-- Begin DATA LINES --

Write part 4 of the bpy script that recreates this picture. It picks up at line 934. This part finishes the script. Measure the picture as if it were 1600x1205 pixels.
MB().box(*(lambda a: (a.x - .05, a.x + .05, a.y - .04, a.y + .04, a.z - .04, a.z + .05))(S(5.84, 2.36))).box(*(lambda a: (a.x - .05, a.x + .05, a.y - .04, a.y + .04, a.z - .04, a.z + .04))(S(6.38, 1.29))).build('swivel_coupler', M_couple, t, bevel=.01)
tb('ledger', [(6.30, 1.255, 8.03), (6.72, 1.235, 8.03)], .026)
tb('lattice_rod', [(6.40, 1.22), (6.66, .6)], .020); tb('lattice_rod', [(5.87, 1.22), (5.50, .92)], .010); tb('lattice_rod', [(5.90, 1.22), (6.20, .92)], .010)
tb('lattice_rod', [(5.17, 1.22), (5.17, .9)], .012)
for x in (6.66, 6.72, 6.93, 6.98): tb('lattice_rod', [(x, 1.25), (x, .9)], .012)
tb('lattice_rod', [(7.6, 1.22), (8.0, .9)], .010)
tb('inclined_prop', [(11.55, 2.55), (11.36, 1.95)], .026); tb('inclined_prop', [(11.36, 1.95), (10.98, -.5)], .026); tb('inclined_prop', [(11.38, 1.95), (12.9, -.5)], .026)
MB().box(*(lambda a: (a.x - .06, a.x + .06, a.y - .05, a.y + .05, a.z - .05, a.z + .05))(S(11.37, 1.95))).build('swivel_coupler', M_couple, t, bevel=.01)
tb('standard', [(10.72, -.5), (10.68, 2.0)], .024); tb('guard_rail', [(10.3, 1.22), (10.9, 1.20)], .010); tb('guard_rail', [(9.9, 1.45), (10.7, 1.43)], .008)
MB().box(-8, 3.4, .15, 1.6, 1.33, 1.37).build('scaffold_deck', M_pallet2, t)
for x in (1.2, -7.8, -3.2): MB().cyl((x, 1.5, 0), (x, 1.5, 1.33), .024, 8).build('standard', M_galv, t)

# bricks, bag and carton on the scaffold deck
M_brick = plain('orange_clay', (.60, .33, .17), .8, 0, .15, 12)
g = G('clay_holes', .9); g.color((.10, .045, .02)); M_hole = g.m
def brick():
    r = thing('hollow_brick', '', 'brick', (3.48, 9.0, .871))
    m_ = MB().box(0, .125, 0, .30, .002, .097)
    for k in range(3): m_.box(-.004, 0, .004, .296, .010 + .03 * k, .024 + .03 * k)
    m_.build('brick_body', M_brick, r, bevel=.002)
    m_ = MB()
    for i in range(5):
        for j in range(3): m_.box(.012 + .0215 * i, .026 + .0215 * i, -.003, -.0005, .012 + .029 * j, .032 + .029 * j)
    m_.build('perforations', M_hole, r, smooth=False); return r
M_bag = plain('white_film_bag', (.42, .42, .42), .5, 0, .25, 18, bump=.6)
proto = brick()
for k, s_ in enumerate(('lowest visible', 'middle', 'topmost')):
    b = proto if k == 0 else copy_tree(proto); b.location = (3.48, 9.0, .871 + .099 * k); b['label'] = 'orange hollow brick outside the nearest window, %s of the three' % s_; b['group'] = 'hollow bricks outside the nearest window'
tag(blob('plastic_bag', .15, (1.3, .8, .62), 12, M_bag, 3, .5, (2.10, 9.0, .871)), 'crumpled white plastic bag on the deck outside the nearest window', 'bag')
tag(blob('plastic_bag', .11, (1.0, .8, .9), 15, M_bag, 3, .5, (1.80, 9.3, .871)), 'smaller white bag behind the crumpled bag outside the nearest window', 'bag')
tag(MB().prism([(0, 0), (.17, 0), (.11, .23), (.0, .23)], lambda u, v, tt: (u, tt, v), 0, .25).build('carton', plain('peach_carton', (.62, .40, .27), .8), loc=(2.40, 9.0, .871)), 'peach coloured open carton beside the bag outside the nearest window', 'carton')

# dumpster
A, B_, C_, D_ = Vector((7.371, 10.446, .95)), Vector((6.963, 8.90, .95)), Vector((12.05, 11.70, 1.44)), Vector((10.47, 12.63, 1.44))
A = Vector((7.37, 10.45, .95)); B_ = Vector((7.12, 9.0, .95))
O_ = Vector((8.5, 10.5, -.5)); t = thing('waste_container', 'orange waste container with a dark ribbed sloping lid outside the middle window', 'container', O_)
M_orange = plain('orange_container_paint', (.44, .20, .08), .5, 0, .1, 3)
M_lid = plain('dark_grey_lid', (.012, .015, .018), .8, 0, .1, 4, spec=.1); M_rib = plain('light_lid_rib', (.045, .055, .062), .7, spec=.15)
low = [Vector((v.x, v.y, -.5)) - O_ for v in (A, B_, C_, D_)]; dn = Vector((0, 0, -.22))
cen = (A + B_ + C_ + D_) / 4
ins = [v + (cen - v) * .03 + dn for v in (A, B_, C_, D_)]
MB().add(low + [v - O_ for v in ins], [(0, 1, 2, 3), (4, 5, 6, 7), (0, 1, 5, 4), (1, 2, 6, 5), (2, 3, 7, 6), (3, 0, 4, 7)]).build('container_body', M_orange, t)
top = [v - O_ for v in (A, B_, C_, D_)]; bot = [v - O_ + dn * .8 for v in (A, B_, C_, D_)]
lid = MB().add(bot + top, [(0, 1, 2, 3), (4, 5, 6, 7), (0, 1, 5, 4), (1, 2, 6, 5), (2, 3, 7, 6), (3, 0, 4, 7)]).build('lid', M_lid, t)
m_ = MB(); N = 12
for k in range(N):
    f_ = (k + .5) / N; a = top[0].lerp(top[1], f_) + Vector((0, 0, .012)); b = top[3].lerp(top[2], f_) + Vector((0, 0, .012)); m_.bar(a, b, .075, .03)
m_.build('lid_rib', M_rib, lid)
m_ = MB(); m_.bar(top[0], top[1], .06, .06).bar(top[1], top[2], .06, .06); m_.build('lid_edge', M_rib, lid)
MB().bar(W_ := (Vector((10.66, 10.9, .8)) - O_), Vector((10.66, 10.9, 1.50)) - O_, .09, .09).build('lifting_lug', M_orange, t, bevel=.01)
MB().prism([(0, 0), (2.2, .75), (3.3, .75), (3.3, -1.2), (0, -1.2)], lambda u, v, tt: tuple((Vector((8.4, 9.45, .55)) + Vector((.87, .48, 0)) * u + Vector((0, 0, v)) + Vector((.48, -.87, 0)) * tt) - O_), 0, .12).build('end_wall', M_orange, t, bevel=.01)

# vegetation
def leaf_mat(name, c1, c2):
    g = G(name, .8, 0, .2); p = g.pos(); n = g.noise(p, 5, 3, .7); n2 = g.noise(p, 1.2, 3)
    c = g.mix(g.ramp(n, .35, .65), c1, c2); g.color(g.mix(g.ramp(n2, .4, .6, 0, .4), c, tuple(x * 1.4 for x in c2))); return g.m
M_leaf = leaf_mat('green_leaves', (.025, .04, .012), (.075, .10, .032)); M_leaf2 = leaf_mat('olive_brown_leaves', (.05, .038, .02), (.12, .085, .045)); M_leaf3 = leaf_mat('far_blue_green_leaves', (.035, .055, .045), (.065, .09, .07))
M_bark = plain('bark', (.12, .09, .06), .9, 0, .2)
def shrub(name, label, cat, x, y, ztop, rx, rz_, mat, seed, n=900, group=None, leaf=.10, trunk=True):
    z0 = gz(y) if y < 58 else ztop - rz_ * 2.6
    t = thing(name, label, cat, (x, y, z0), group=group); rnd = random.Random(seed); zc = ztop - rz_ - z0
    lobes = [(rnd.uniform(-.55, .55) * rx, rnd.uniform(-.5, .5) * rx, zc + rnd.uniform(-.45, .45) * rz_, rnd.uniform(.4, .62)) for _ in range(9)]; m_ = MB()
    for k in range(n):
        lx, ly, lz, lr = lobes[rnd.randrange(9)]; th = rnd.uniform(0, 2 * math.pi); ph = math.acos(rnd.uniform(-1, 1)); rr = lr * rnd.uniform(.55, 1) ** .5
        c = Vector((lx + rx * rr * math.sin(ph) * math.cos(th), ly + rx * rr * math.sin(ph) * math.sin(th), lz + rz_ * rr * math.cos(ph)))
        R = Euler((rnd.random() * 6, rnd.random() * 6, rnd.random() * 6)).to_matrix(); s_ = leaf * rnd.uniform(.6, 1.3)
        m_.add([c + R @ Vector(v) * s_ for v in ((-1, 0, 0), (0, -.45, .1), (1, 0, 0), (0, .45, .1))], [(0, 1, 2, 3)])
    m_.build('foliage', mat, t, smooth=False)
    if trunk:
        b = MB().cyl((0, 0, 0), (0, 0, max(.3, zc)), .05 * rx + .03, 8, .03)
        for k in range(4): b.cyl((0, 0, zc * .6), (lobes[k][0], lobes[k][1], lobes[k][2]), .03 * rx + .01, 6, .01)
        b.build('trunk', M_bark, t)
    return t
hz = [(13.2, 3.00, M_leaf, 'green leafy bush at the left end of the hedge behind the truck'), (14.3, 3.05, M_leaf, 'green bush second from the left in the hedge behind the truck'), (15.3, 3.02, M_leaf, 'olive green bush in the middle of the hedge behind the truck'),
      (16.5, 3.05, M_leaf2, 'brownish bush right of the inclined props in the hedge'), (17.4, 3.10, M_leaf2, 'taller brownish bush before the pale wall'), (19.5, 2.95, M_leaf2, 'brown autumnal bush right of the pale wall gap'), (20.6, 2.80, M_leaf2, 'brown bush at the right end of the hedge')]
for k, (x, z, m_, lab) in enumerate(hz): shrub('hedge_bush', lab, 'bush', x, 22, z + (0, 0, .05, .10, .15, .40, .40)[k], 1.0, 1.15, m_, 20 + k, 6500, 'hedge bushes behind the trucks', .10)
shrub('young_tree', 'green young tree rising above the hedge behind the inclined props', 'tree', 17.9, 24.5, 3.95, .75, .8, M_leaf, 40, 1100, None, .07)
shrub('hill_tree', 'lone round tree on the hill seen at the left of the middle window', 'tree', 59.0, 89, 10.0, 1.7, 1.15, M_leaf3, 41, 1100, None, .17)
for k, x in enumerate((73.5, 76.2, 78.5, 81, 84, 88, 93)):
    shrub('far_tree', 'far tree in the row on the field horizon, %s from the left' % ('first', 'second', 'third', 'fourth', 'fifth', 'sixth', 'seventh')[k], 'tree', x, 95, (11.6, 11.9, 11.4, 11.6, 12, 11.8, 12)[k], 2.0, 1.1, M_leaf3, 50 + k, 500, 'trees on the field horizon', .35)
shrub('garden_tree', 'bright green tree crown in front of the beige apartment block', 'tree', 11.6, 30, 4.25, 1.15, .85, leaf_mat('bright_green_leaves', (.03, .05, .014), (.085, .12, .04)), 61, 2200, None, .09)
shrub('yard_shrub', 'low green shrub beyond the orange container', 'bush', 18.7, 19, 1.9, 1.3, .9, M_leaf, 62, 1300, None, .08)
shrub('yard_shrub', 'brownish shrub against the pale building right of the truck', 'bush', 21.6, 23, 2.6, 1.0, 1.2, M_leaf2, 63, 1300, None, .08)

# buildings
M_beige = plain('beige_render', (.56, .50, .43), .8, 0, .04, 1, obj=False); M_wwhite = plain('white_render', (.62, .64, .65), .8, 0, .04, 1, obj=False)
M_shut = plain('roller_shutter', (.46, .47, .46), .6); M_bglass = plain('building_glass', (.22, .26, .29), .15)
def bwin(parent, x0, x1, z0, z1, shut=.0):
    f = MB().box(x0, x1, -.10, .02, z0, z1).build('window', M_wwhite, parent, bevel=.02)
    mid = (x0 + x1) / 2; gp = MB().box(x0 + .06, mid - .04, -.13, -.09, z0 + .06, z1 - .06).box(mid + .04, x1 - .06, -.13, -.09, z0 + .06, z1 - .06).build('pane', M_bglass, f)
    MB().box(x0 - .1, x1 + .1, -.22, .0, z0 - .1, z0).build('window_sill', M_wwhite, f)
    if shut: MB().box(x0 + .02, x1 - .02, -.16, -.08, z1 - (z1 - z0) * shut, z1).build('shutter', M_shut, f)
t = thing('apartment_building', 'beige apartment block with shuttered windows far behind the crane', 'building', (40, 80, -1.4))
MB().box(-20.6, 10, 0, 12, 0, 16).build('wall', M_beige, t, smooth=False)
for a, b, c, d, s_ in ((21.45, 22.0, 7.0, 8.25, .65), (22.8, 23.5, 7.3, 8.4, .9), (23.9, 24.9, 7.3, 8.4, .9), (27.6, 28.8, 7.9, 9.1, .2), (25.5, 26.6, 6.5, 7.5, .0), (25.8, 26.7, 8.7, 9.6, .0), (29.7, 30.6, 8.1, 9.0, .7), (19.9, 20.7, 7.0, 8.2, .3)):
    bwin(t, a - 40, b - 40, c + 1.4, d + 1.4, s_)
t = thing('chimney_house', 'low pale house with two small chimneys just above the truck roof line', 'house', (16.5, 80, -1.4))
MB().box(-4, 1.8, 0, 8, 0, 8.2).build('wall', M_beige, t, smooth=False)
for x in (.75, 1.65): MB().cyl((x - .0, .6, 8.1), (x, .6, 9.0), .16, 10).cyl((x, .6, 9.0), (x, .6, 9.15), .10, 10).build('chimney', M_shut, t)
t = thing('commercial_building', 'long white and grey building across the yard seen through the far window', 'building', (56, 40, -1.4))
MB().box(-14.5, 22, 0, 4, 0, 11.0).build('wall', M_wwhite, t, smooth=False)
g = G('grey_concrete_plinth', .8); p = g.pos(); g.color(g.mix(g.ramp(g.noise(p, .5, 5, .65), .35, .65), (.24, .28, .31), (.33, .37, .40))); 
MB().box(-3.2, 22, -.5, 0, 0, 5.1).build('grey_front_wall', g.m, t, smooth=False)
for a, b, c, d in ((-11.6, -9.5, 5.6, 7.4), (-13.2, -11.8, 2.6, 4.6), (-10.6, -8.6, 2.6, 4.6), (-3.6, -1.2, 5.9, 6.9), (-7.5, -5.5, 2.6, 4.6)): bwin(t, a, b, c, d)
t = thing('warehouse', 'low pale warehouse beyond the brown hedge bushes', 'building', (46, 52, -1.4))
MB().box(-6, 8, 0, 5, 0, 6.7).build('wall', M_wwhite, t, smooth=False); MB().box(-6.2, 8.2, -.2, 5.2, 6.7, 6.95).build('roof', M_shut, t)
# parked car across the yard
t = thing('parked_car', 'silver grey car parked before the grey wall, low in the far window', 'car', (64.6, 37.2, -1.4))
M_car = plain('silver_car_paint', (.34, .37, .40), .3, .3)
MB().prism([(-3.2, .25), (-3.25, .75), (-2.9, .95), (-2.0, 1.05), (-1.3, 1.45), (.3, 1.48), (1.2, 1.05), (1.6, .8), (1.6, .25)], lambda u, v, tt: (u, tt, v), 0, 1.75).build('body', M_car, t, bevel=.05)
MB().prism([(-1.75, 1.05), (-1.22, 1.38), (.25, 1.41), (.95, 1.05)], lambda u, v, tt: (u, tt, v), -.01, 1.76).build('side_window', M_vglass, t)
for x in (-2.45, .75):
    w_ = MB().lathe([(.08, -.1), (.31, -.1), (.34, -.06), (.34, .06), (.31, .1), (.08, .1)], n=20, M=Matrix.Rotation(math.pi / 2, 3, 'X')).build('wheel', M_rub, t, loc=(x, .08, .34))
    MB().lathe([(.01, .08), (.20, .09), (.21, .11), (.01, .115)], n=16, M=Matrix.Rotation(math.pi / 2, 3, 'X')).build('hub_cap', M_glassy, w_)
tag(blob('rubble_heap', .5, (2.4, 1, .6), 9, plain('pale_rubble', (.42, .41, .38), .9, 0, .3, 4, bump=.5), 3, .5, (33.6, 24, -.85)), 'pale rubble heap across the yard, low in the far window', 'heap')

-- End DATA LINES --

OBJECTIVE: Copy out only the lines running from the beginning of the data to the line with "8).build('standard', M_galv, t)", both ends included.

WORKED SOLUTION:
Write part 4 of the bpy script that recreates this picture. It picks up at line 934. This part finishes the script. Measure the picture as if it were 1600x1205 pixels.
MB().box(*(lambda a: (a.x - .05, a.x + .05, a.y - .04, a.y + .04, a.z - .04, a.z + .05))(S(5.84, 2.36))).box(*(lambda a: (a.x - .05, a.x + .05, a.y - .04, a.y + .04, a.z - .04, a.z + .04))(S(6.38, 1.29))).build('swivel_coupler', M_couple, t, bevel=.01)
tb('ledger', [(6.30, 1.255, 8.03), (6.72, 1.235, 8.03)], .026)
tb('lattice_rod', [(6.40, 1.22), (6.66, .6)], .020); tb('lattice_rod', [(5.87, 1.22), (5.50, .92)], .010); tb('lattice_rod', [(5.90, 1.22), (6.20, .92)], .010)
tb('lattice_rod', [(5.17, 1.22), (5.17, .9)], .012)
for x in (6.66, 6.72, 6.93, 6.98): tb('lattice_rod', [(x, 1.25), (x, .9)], .012)
tb('lattice_rod', [(7.6, 1.22), (8.0, .9)], .010)
tb('inclined_prop', [(11.55, 2.55), (11.36, 1.95)], .026); tb('inclined_prop', [(11.36, 1.95), (10.98, -.5)], .026); tb('inclined_prop', [(11.38, 1.95), (12.9, -.5)], .026)
MB().box(*(lambda a: (a.x - .06, a.x + .06, a.y - .05, a.y + .05, a.z - .05, a.z + .05))(S(11.37, 1.95))).build('swivel_coupler', M_couple, t, bevel=.01)
tb('standard', [(10.72, -.5), (10.68, 2.0)], .024); tb('guard_rail', [(10.3, 1.22), (10.9, 1.20)], .010); tb('guard_rail', [(9.9, 1.45), (10.7, 1.43)], .008)
MB().box(-8, 3.4, .15, 1.6, 1.33, 1.37).build('scaffold_deck', M_pallet2, t)
for x in (1.2, -7.8, -3.2): MB().cyl((x, 1.5, 0), (x, 1.5, 1.33), .024, 8).build('standard', M_galv, t)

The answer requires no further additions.